Convicted Ex-Solider Spared Death Penalty

Steven Green's booking photo, former US Army soldier charged with murder and rape in alleged incident in Mahmudiyah, Iraq, 2006/7/3. AP/Mecklenburg Co. Sheriffs Office

An ex-soldier convicted of raping and killing an Iraqi teen and murdering her family was spared the death penalty Thursday and will serve a life sentence after jurors couldn't agree unanimously on a punishment.

Former Pfc. Steven Dale Green of Midland, Texas, will be formally sentenced Sept. 4 by U.S. District Judge Thomas B. Russell. Jurors who convicted Green on May 7 told Russell they couldn't agree on the appropriate sentence after deliberating more than 10 hours over two days.

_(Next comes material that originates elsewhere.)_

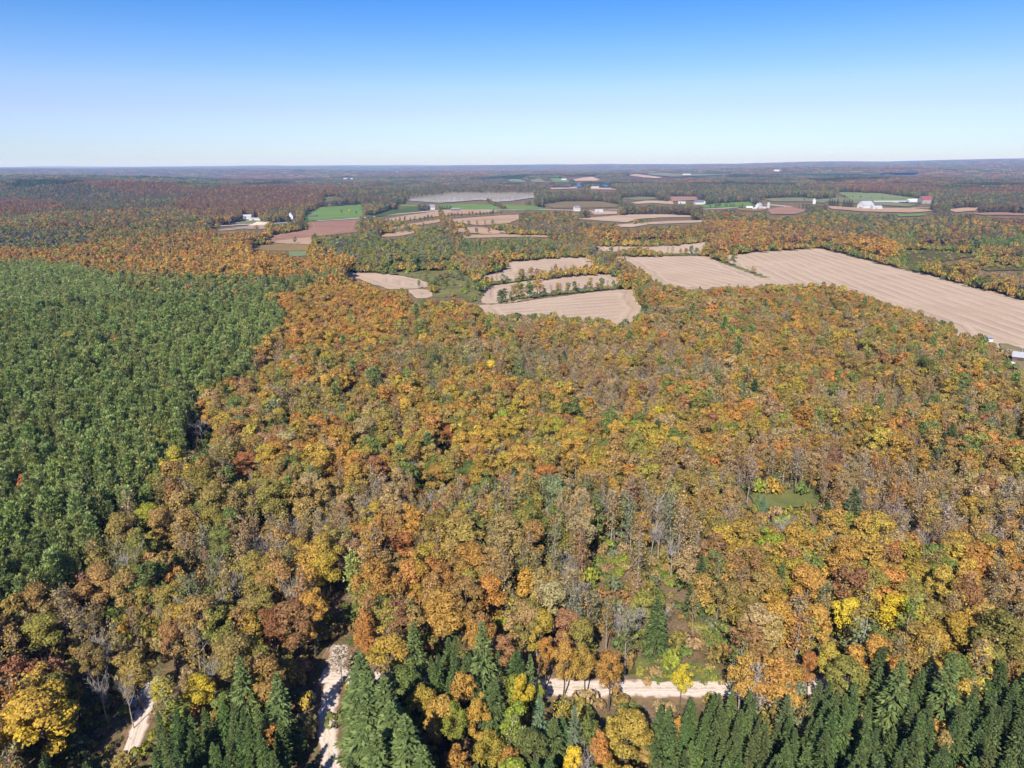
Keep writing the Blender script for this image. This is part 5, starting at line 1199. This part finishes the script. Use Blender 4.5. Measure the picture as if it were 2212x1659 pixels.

In a March 2006 attack in Mahmoudiya, about 20 miles south of Baghdad, Green and three other soldiers went to the home of 14-year-old Abeer Qassim al-Janabi. Green shot and killed the teen's mother, father and sister, then became the third soldier to rape the girl before killing her.

Green's attorneys never denied Green's involvement in the attack. Instead, they focused on trying to build a case that Green didn't deserve the death penalty.

Defense attorneys presented former Marines and other soldiers Green served with who testified that Green faced an unusually stressful combat tour in Iraq in a unit that suffered heavy casualties and didn't receive sufficient Army leadership while serving in Iraq's "Triangle of Death."

Enemy attacks killed two command sergeants, a lieutenant and a specialist in Green's unit during 12 days in December 2005. Jurors also were told that Green's unit was left alone to run a traffic checkpoint for several weeks without a break.

Green's father, John, and brother, Doug, sighed as the verdict was read.

"It's the better of two bad choices," said John Green, also of Midland, Texas.

Doug Green, 28, said the jury reached the appropriate decision.

"I do think it gives him a chance to have some semblance of a life," Doug Green said. "We're grateful for that."

The other soldiers directly involved in the attack are serving long sentences in military prison and testified against Green, who was tried in federal court as a civilian because he had been discharged from the Army before his arrest.